━━ SUPPLIED MATERIAL ━━

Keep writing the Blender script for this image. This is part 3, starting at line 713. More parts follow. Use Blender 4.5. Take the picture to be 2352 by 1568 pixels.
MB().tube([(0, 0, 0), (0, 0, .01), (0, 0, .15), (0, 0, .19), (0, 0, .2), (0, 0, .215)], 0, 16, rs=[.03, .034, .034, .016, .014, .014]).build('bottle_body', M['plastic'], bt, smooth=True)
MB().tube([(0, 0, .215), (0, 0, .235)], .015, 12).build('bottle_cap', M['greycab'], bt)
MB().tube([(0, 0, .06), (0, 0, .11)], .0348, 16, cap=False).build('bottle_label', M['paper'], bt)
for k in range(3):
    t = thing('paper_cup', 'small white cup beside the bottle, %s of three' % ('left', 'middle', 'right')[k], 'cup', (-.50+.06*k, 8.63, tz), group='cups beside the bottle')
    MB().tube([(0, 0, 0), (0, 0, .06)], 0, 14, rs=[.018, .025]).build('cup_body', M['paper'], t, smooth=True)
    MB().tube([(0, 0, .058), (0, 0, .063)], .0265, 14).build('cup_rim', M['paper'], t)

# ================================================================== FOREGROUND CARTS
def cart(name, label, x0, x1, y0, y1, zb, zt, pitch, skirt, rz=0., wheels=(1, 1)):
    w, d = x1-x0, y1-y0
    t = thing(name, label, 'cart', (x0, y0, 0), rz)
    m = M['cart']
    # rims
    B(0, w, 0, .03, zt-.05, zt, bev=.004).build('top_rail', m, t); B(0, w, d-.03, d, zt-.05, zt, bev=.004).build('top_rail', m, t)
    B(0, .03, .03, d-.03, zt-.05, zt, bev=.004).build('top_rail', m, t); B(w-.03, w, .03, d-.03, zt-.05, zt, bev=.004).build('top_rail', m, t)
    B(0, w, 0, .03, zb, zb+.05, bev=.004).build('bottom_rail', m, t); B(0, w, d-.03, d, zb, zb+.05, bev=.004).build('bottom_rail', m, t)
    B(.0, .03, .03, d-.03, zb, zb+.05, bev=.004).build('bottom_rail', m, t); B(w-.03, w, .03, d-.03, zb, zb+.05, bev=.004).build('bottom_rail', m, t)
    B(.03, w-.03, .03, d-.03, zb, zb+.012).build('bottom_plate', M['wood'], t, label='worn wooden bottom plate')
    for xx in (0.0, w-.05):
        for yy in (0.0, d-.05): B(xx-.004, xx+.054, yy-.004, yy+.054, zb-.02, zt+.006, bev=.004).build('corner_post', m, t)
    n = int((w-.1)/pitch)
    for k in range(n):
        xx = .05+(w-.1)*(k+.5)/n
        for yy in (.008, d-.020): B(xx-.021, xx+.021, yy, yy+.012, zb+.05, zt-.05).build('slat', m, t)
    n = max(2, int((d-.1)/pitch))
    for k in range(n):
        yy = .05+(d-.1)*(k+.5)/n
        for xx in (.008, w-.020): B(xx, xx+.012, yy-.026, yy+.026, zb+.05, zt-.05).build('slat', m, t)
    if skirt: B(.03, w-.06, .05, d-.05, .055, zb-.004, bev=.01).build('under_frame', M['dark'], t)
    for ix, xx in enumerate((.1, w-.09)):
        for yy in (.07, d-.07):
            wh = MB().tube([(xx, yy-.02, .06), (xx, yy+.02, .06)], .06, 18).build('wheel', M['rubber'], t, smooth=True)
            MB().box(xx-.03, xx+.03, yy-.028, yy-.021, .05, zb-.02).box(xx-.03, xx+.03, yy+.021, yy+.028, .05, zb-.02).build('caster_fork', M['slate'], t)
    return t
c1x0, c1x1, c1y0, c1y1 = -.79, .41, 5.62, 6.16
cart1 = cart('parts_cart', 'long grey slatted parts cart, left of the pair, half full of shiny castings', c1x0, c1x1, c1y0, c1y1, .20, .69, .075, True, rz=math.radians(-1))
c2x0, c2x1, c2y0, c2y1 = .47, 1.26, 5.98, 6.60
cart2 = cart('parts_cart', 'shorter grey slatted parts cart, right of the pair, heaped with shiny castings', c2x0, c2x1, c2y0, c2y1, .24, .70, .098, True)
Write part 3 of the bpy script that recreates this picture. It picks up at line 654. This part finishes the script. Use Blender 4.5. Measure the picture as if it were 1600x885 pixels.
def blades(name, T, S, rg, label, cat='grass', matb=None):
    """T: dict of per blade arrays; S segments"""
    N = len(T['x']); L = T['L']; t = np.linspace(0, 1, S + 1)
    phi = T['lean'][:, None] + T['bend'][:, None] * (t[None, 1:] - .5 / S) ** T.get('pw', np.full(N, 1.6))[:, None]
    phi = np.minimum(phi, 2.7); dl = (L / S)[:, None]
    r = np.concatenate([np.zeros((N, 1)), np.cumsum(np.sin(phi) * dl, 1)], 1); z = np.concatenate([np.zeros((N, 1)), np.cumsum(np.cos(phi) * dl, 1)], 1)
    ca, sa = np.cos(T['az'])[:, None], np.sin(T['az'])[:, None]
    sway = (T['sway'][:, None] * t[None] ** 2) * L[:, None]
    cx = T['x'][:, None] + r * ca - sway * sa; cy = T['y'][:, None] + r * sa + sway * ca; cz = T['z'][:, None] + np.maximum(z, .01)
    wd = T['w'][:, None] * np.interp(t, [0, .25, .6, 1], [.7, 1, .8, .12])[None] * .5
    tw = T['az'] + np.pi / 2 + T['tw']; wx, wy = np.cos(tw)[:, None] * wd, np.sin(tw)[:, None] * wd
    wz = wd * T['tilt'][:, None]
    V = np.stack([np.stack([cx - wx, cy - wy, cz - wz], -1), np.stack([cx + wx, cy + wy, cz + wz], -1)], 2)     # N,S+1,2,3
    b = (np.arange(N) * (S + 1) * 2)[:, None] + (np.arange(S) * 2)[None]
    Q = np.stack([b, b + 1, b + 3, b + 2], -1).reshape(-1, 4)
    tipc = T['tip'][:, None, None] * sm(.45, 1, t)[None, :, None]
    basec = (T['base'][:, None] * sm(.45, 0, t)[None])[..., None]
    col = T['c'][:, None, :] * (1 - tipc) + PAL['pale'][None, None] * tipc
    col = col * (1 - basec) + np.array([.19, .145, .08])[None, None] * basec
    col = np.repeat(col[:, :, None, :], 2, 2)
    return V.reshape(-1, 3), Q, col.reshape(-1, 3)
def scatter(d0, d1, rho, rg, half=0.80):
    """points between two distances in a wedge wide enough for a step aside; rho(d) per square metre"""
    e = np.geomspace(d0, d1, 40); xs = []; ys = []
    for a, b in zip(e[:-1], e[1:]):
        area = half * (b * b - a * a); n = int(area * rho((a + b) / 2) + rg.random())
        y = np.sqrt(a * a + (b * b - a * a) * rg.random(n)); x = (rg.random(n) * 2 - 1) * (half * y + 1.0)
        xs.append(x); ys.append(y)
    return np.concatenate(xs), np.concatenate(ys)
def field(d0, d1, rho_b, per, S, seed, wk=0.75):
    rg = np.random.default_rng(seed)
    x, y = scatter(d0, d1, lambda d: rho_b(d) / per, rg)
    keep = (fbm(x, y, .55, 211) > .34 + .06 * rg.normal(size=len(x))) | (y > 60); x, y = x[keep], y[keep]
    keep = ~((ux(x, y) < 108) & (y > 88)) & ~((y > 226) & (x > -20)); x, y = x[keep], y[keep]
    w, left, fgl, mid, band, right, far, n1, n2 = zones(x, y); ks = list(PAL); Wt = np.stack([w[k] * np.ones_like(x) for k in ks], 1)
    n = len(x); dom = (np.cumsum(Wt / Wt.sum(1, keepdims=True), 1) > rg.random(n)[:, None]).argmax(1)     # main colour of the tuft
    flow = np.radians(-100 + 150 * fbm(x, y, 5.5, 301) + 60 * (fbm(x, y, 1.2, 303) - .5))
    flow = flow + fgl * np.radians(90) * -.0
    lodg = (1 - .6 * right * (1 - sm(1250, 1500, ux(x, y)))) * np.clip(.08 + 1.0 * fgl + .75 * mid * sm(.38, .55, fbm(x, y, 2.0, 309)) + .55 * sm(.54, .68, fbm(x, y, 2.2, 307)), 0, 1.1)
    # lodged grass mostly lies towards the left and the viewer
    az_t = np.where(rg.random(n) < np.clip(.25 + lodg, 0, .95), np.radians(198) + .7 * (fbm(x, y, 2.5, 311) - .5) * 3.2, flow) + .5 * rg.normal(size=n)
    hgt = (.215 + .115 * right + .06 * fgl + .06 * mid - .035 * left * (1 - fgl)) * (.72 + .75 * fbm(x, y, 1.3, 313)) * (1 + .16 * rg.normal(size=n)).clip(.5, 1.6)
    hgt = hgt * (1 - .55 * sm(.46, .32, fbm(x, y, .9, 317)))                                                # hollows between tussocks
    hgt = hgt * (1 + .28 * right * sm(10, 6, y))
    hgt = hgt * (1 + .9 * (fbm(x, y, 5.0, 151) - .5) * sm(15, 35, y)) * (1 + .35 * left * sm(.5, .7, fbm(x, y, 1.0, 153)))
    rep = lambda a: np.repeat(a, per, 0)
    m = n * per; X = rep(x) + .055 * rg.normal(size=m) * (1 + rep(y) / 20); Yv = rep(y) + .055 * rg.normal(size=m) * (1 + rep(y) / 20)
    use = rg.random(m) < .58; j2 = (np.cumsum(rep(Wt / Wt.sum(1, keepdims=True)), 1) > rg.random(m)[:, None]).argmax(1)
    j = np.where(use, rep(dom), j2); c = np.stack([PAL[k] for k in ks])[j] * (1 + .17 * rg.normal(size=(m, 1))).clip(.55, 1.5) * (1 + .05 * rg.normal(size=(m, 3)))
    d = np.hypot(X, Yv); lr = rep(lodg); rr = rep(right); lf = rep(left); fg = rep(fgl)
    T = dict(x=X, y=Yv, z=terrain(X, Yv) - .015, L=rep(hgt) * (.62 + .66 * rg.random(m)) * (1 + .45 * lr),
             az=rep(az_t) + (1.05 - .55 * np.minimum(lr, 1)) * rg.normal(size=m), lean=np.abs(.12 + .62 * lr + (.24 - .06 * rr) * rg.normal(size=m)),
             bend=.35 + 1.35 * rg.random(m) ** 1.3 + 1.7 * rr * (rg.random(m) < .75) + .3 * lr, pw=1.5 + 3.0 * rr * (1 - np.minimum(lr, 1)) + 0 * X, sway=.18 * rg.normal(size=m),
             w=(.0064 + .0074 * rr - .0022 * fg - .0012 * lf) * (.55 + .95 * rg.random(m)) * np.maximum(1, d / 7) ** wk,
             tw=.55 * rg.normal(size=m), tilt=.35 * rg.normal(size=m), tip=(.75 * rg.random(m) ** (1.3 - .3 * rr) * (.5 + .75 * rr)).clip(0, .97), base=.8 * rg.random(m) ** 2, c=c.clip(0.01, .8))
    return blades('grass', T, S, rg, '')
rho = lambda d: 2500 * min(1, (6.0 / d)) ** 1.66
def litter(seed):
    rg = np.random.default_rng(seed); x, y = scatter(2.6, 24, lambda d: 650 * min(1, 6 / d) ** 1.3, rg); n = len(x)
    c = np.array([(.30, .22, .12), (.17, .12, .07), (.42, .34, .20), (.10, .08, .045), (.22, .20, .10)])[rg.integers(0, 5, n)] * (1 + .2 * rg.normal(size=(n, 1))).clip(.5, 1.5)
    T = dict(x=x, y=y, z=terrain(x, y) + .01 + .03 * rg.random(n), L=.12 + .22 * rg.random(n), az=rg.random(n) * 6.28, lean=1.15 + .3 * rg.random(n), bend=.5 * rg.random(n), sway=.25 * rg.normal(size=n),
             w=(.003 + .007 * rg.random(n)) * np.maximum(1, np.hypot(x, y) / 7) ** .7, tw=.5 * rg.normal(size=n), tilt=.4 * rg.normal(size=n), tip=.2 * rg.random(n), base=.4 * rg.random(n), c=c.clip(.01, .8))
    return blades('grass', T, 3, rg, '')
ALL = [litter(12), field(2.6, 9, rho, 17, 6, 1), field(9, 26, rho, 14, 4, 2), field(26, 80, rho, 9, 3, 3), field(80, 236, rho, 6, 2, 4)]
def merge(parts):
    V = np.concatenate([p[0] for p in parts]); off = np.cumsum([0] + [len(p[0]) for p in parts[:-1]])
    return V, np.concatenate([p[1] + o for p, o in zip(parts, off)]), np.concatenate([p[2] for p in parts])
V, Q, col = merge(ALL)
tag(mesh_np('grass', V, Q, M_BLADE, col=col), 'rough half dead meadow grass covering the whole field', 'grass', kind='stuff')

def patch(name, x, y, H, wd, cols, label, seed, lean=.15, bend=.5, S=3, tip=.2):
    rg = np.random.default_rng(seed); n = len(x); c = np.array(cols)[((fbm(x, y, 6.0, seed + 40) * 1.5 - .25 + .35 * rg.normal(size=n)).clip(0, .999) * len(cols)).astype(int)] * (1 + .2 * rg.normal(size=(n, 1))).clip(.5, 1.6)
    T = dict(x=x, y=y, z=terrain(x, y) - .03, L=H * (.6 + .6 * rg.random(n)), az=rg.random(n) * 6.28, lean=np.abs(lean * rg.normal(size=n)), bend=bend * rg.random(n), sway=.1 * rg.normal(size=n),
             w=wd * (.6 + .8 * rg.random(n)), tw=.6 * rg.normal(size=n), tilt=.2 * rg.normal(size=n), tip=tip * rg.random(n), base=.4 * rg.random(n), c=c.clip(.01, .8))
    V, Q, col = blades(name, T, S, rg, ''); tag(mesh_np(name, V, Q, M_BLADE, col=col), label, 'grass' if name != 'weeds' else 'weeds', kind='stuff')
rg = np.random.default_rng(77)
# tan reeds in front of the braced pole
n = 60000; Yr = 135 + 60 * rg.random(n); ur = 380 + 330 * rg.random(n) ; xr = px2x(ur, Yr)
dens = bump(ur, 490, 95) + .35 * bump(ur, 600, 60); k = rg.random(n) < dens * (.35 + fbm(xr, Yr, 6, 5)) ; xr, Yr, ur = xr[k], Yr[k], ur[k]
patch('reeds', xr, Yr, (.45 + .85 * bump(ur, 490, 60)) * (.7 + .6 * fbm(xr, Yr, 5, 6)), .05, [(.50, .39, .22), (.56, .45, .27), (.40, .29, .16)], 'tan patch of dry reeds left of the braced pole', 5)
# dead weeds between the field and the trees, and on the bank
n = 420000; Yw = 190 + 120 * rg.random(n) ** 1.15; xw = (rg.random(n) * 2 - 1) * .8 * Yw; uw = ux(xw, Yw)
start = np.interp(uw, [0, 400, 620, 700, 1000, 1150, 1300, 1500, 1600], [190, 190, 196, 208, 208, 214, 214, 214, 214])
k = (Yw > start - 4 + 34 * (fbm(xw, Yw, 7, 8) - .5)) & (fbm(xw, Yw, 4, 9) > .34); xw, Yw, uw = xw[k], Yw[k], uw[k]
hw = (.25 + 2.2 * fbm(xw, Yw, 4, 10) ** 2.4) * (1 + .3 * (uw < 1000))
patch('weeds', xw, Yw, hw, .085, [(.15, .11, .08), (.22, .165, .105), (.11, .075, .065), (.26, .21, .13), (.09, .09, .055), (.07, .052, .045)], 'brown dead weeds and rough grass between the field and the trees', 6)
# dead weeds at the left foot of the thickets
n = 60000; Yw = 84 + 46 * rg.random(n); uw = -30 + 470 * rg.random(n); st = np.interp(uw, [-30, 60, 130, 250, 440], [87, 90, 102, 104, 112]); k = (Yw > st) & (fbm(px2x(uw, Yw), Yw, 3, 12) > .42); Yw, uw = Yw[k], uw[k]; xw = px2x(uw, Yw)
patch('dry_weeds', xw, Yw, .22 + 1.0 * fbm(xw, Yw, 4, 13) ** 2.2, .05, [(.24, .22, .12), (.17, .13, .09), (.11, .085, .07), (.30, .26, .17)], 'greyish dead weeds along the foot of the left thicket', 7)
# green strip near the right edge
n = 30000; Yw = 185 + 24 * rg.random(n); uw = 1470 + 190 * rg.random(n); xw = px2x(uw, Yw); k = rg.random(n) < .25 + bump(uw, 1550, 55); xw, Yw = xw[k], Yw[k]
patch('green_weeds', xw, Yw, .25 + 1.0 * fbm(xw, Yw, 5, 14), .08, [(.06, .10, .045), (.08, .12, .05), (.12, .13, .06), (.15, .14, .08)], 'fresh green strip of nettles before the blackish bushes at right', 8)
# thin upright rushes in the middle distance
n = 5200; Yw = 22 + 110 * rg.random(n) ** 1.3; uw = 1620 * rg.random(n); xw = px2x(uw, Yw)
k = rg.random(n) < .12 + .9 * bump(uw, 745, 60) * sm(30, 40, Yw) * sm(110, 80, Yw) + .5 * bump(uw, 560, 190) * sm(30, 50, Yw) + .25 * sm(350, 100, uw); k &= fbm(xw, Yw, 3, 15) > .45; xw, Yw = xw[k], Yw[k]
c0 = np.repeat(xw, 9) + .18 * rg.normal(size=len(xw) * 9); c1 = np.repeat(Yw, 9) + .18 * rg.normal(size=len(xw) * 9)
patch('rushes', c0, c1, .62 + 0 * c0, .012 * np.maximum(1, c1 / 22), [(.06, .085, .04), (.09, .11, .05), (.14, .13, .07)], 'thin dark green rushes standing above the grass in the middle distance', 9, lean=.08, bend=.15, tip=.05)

━━━

## JOB
Working from the data above, extract solely the lines from the one containing "basec = (T['base'][:, None]" through the one containing "col = T['c'][:, None, :]", exactly as they appear, both included.

## ANSWER
    basec = (T['base'][:, None] * sm(.45, 0, t)[None])[..., None]
    col = T['c'][:, None, :] * (1 - tipc) + PAL['pale'][None, None] * tipc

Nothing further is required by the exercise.